Action hero women like Ripley and Sarah Connor (in T2) are great examples because they are not just butt-kickers, nor are they defined by their beauty. Ripley was the security officer in Alien, so she already had some cred. Having a female security officer on a mostly male crew would still be noteworthy in film; Ridley Scott did it in 1979. Sarah Connor in Terminator 1 is a pretty standard damsel-in-distress, except that her protector male fails and she defeats the implacable terminator herself. Her strength is then so much the greater in T2, not because she is better at combat (she is) but because she has devoted her life to the goals she has set for herself. She’s motivated not by her relationship to a man (except her son), but by her own goals.

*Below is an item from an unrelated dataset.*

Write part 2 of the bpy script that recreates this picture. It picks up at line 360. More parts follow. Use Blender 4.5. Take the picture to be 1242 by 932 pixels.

The greatest success story though is Game of Thrones. I can’t even pick one. Catelyn Stark’s absolute commitment to her children neither diminishes nor limits her strength. Cersei’s pursuit of power is unapologetic and though she uses her femininity as a tool she never does so in the service of a man but only ever in the service to her own power (or the power of her children). Arya’s refusal to submit to social expectation is in direct contrast to her sister Sansa. Daenerys’ ability to meet all the myriad challenges thrown at her. Asha is the preferred heir to Pyke and is judged for her strength. Even relatively minor characters like Olenna Redwyne can be strong, shown to be sharply intelligent and unafraid despite her frailty and age.
As a reader I want to read about these characters. As a writer I want to write them.
Jane Espenson speaks of the joy to be had in writing strong female characters, and though it has never been a strength of mine it’s something I’m working to improve.
I believe Aisha is a strong female character. I believe my novel Exile has strong female characters, in Jacqueline, Mallorie, Monique, and probably most significantly in Marianne. I also have been working on some short stories with female protagonists, either in my Fantasy setting, or in the modern day.